• LE GOUFFRE AUX CHIMERES, Ace in the hole,1951


    Le Gouffre aux chimères
    a une réputation de chef-d’œuvre maudit. Et cette réputation n’est pas usurpée. Le film est non seulement d’une incroyable actualité, mais en outre, il s’appuie aussi bien sur un scénario d’une grande complexité que sur une grande virtuosité de la mise en scène.

    Tatum est un journaliste cynique et désabusé. S’étant fait virer de tous les journaux où il exerçait ses douteux talents, il échoue à Albuquerque et se fait embauché dans un quotidien sans âme et sans saveur. Rapidement il s’y ennuie, il ne rêve que de retrouver le grand frisson des grands reportages qui transportent le public et boostent les ventes. On connait le sujet : d’une manière opportune, Tatum a la possibilité de faire un reportage retentissant sur un homme qui, voulant piller des lieux sacrés pour s’approprier des poteries indiennes, va rester coincé sous des éboulis, presqu’enterré vivant. Voyant rapidement l’impact qu’une telle histoire peut avoir sur le public, notre journaliste dans la débine va la bidonner légèrement : au lieu de sortir Leo par les voies les plus simples, étayer les galeries et déblayer les rochers, il choisit de mettre en œuvre une foreuse pour passer au travers de la montagne. L’avantage de cette technique est de faire durer le suspense au moins une semaine. L’issue de cette magouille sera dramatique et

    Le premier aspect du film, celui que tout le monde a souligné, est une critique acerbe du milieu du journalisme. Et d’ailleurs ce ne sera pas la dernière fois que Billy Wilder va s’en prendre aux pratiques douteuses de la presse qui cherche plus le sensationnalisme qu’à informer. Mais cette mauvaise pratique des journalistes ne pourrait exister sans la complicité de la population. Car ici, tout le monde est corrompu : Leo, l’homme coincé dans son trou, il est bien puni de sa cupidité. Sa femme qui s’empresse de mettre les voiles dès qu’il est dans la difficulté, au moment où il aurait le plus besoin d’elle. Mais aussi le shérif dont le seul objectif est de paraître actif de façon à être réélu, alors qu’il est dans une mauvaise passe.  

    Contrairement à ce qu’on a pu dire c’est un film moral. Car à cette exubérance du cirque qui se monte autour de l’agonie de Leo, il y a la sincérité et le désarroi de ses parents.
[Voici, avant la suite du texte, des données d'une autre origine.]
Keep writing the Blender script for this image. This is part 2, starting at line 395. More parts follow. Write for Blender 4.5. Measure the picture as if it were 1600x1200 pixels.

Au mercantilisme exacerbé des uns et des autres finira par s’opposer la rédemption tardive de Tatum.

     

     

    Le plus intéressant du film est sans doute les relations entre Tatum et Leo. Car la façon dont ils se rencontrent, Kirk Douglas semblant toujours surgir d’un trou, c’est bien la mise en relation de deux mondes biens différents qui finissent par se rejoindre dans leur condition d’êtres humains : c’est le point de passage qui va finir par mettre Kirk Douglas sur la voie de la rédemption.

    Les destinées de Leo et de Tatum sont absolument liées. Non seulement, ils partagent la même femme, mais lorsque Leo meurt, Tatum le suivra de près. La dernière partie du film, justement celle qui nous fait comprendre combien les deux hommes ne peuvent exister l’un sans l’autre, est fascinante.

    Tout est  parfait dans ce film. L’interprétation et la direction des acteurs sont formidables. A commencer par Kirk Douglas dont l’énergie mauvaise subjugue l’ensemble du film et qui déjà s’impliquait à 100% dans les films où il jouait. Mais Jan Sterling dans le rôle de la salope de service est excellente aussi, campant entre vulgarité, naïveté et mauvaise foi.

    La photo de Charles B. Lang jr. est également époustouflante. Elle contribue pour beaucoup à ce que le film ait conservé malgré le temps cette modernité incroyable.

    Bref, c’est un chef-d’œuvre du film noir, et s’il n’a pas eu le succès que Wilder attendait il a eu ensuite une reconnaissance générale qui le range maintenant parmi les grands classiques de Billy Wilder.


    P.S. Ce film a la particularité d'avoir été novellisé par Frédéric Dard sous le nom d'Odette Ferry aux éditions Carroussel qui étaient une succursale du Fleuve Noir.